The poet T.S. Eliot called the years between fifty and seventy “the hardest” because “You are always being asked to do things, and yet you are not decrepit enough to turn them down.” For the next year and a half, and possibly for the next five and a half years, Barack Obama will be asked to do heroic things, daily, lacking the luxury of refusing most requests. When he started campaigning for the presidency, had he anticipated how devastated the U.S. economy would be, he would have shorted the market. Instead, he has had a much tougher slog in office than he ever anticipated. As he passes his personal milestone, and anticipates his re-election campaign, he should reflect on all the changes America has experienced in his brief lifetime.

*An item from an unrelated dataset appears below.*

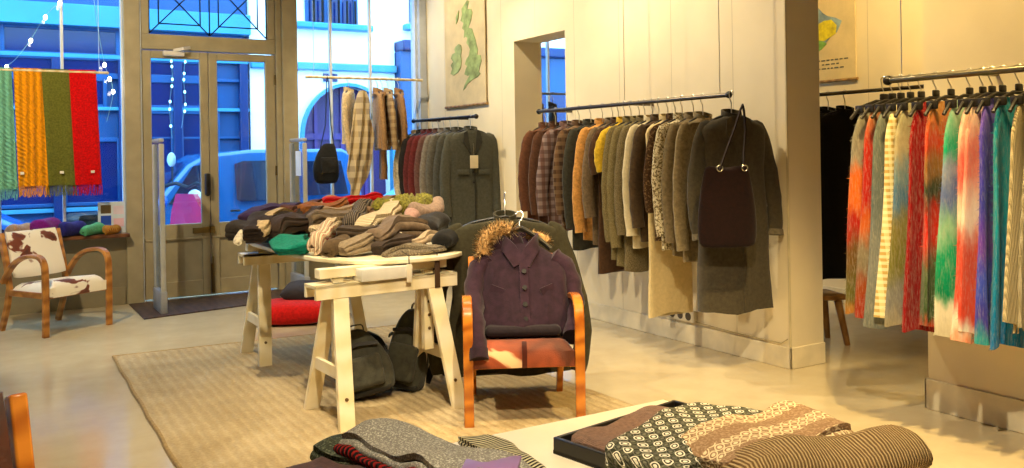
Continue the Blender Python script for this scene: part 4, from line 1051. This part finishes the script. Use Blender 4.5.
lay('dark rust scarf between the purple and chocolate scarves', (284, 224), (318, 212), cloth('#55301e'), .12, 3, .024, seed=13, amp=.02, lift=.02)
lay('bright red scarf on top at the back of the heap', (322, 214), (384, 208), knit('#c01012', 60, 'Y'), .12, 3, .026, seed=14, lift=.03)
lay('tan fluffy roll at the left end of the red scarf', (312, 216), (334, 207), fleck('#b08a68', '#d8b894', 90), .11, 3, .022, 'roll', seed=15, lift=.02)
lay('taupe scarf with lengthwise folds below the rust one', (308, 231), (356, 222), cloth('#6d5d49'), .12, 3, .022, seed=16, amp=.03, lift=.03)
lay('pale brown scarf above the taupe one, left of the dark roll', (322, 225), (366, 216), cloth('#927a5c'), .12, 3, .022, seed=17, amp=.03, lift=.03)
lay('teal green folded throw at the front left of the heap', (290, 253), (291, 241), knit('#0f7a66', 60, 'Y'), .19, 2, .03, seed=4, lift=.0)
lay('striped roll with a red inside, beside the teal throw', (312, 254), (328, 236), bands('#d8c8a8', '#9a2a16', 14, 'X', 2, '#b8a486'), .13, 3, .03, 'roll', seed=18, flat=.9)
lay('cream and pink knitted cuff above the striped roll', (316, 238), (338, 229), fleck('#c8b08c', '#e4d4b4', 120), .09, 2, .024, seed=19, lift=.03)
lay('brown rolled sock at the table front, right of the striped roll', (330, 257), (350, 240), cloth('#55442f'), .12, 3, .026, 'roll', seed=20, flat=.8)
lay('dark brown scarf band running right from the rolled sock', (338, 245), (384, 243), cloth('#433629'), .11, 3, .024, seed=21, amp=.03, lift=.03)
lay('grey brown scarf lying along the front edge of the table', (344, 257), (392, 244), cloth('#84735a'), .09, 3, .022, seed=22, amp=.02, lift=.02)
lay('dark grey scarf rolled end on in the middle of the heap', (350, 239), (368, 215), bands('#38322d', '#74685a', 26, 'X'), .13, 4, .03, 'roll', seed=23, flat=1.0, lift=.03)
lay('pale ribbed scarf lying diagonally up the heap, right of the dark roll', (366, 241), (404, 214), bands('#d2c2a0', '#a69272', 18, 'Y'), .105, 3, .026, seed=24, lift=.045)
lay('mid brown scarf behind the pale ribbed one', (362, 224), (396, 211), cloth('#6e5338'), .12, 3, .024, seed=25, amp=.03, lift=.03)
lay('pinkish brown roll right of the pale ribbed scarf', (408, 231), (416, 218), cloth('#a07c70'), .12, 3, .024, 'roll', seed=26, lift=.03)
lay('taupe rose scarf bundled at the back right of the heap', (416, 226), (442, 214), cloth('#8d7666'), .13, 3, .026, 'roll', seed=27, amp=.03, lift=.03)
lay('taupe hat folded in an arch at the front of the heap', (372, 250), (420, 238), cloth('#6e5c49'), .14, 3, .03, seed=28, amp=.05, lift=.03, name='folded_hat', cat='hat')
lay('dark brown scarf showing inside the arched taupe hat', (378, 254), (414, 244), cloth('#3a2e25'), .11, 3, .02, seed=29, lift=.005)
fl_ = lay('grey flecked mitten lying out to the front right table edge', (384, 257), (446, 248), fleck('#7a6d5a', '#a09274', 150), .10, 2, .022, seed=30, amp=.02, name='mitten', cat='mitten', taper=.2)
lay('beige scarf tip between the grey mitten and the charcoal hat', (412, 248), (440, 242), cloth('#ab9476'), .09, 2, .02, seed=31, lift=.03)
lay('charcoal felt hat on top of the grey mitten', (422, 240), (438, 228), cloth('#25211e'), .17, 3, .026, 'roll', seed=32, flat=.6, lift=.02, name='felt_hat', cat='hat')
lay('black felt hat at the right end of the table', (441, 248), (458, 238), cloth('#181614'), .16, 3, .026, 'roll', seed=33, flat=.55, lift=.0, name='felt_hat', cat='hat')
tag(put(MB().ball((0, 0, .0), .026, 16).warp(lambda p: p * (1 + .12 * noise.noise(p * 90))).build('pompom', cloth('#e6dac0')), onpile(347, 254, .015)), 'white woolly pompom at the front edge of the table', 'pompom')
tag(put(MB().ball((0, 0, .0), .018, 16).warp(lambda p: p * (1 + .12 * noise.noise(p * 90))).build('pompom', cloth('#e6dac0')), onpile(400, 245, .06)), 'small white pompom on the arched taupe hat', 'pompom')
def snood(label, loc, rz, R0, r0, col, lumps, seed):
    rnd = random.Random(seed); m = MB(); nu, nv = 72, 14
    rings = []
    for i in range(nu):
        a = 2 * PI * i / nu; q = r0 * (1 + .22 * math.cos(a * lumps + seed))
        ring = []
        for j in range(nv):
            b = 2 * PI * j / nv; w = q * (1 + .10 * math.cos(b * 5 + a * 7))
            ring.append(V(((R0 + w * math.cos(b)) * math.cos(a), (R0 + w * math.cos(b)) * math.sin(a) * .85, w * math.sin(b) * 1.0 + r0 * 1.1)))
        rings.append(ring)
    rings.append(rings[0])
    m.loft(rings, cap=False)
    o = m.build('knitted_snood', knit(col, 45, 'Y', .3)); tag(o, label, 'snood', GT); put(o, loc, rz); return o
snood('chunky olive green knitted snood on top of the heap, left of the two', onpile(391, 219, .015), 0, .07, .055, '#76712c', 9, 1)
snood('chunky yellow green knitted snood on top of the heap, right of the two', onpile(414, 218, .02), D(25), .085, .062, '#7f7a38', 11, 2)
# hanging labels
def hangtag(parent, u, v0, v1, z0, col, w=.035, h=.085):
    d_ = ray(u, v0); yy = 4.385 if u < 425 else 4.43; p = d_ * (yy / d_.y); p.z += EYE; sc_ = 175.0; dz = (v1 - v0) / sc_
    attach(MB().tube([p + V((0, .09, .015)), p, p - V((0, 0, dz - h))], .003, 5).build('tag_string', paint('#2b211b', .6)), parent)
    attach(MB().rbox((p.x, p.y, p.z - dz + h / 2), (w, .004, h), .002).build('price_tag', paint(col, .6)), parent)
hangtag(fl_, 409, 256, 281, .835, '#e6dcc4', .03, .1)
hangtag(fl_, 437, 253, 287, .835, '#4a3320', .034, .15)
tg = bpy.data.objects['rolled_scarf'] if 0 else None
# ------------------------------------------------------------------ coats over the central armchair
rz = math.radians(-29); ax = V((math.cos(rz), math.sin(rz), 0)); bk = V((-math.sin(rz), math.cos(rz), 0)); ch0 = V((2.47, 4.065, 0))
olive = cloth('#3a3626', .12)
garment('coat', 'dark olive coat hung behind the central armchair, showing either side of the purple jacket', 'coat', None, ch0 + bk * .42 + ax * -.06 + V((0, 0, 1.15)), rz, olive, L=1.04, W=.68, T=.055, sl=.82, seed=301, flare=.10, rip=.012, out=.10, fwd=.02)
pj = thing('jacket', 'dark purple cropped jacket with fur trimmed hood sitting in the central armchair', 'jacket', ch0 + bk * .17 + ax * .015 + V((0, 0, .955)), 0, None, (math.radians(-16), 0, rz))
pur = cloth('#2c1c28', .16, 25); pur2 = cloth('#33212e', .16, 25)
R = []
for z, w, t, cy in ((-.075, .075, .05, .01), (-.11, .15, .06, .0), (-.16, .225, .075, -.01), (-.25, .25, .095, -.02), (-.36, .255, .105, -.03), (-.46, .262, .115, -.04), (-.545, .27, .13, -.06), (-.575, .265, .125, -.06)):
    f = -z
    R.append([V((w * math.copysign(abs(c) ** .8, c) + .012 * math.sin(z * 33 + c * 3), cy + t * math.copysign(abs(s) ** .7, s) + .022 * f * math.sin(c * 9 + z * 12) + .018 * f * math.sin(c * 17 - z * 9),
                 z + .028 * f * math.sin(c * 8 + 1.0))) for c, s in ((math.cos(a), math.sin(a)) for a in (2 * PI * k / 44 for k in range(44)))])
MB().loft(R).warp(lambda p: p + V((noise.noise(p * 6), noise.noise(p * 6 + V((5, 0, 0))), noise.noise(p * 8 + V((0, 5, 0))) * .6)) * .022).build('body', pur, pj)
for s in (-1, 1):
    pts = smooth_path([(s * .17, 0, -.15), (s * .25, -.01, -.22), (s * .285, -.04, -.38), (s * .275, -.10, -.50), (s * .25, -.17, -.60)] if s > 0 else
                      [(-.17, 0, -.15), (-.24, -.02, -.23), (-.26, -.10, -.40), (-.25, -.23, -.55), (-.235, -.28, -.71)], 5)
    n = len(pts); Rr = []
    for i, p in enumerate(pts):
        f = i / (n - 1); r = .05 if i == 0 else .078 - .024 * f
        d = (pts[min(i + 1, n - 1)] - pts[max(0, i - 1)]).normalized(); x, y = frame_of(d, V((0, 1, 0)))
        Rr.append([p + x * (r * .8 + .006 * math.sin(i * 1.9)) * math.cos(a) + y * (r + .005 * math.sin(i * 2.7 + a)) * math.sin(a) for a in (2 * PI * q / 16 for q in range(16))])
    q = MB().loft(Rr).build('sleeve', pur2, pj)
    MB().loft([[c + (c - sum(ring, V()) / 16) * .12 for c in ring] for ring in (Rr[-3], Rr[-1])]).build('cuff', pur, q)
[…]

In particular, communism’s defeat, and racism’s retreat, along with the dazzling array of technological miracles Americans engineered, should remind him of America’s extraordinary adaptability, steering him toward a more Reaganite faith in the American people and American nationalism, and away from his current, Jimmy Carteresque doubts about Americans and their ability to continue to prosper and to lead the world.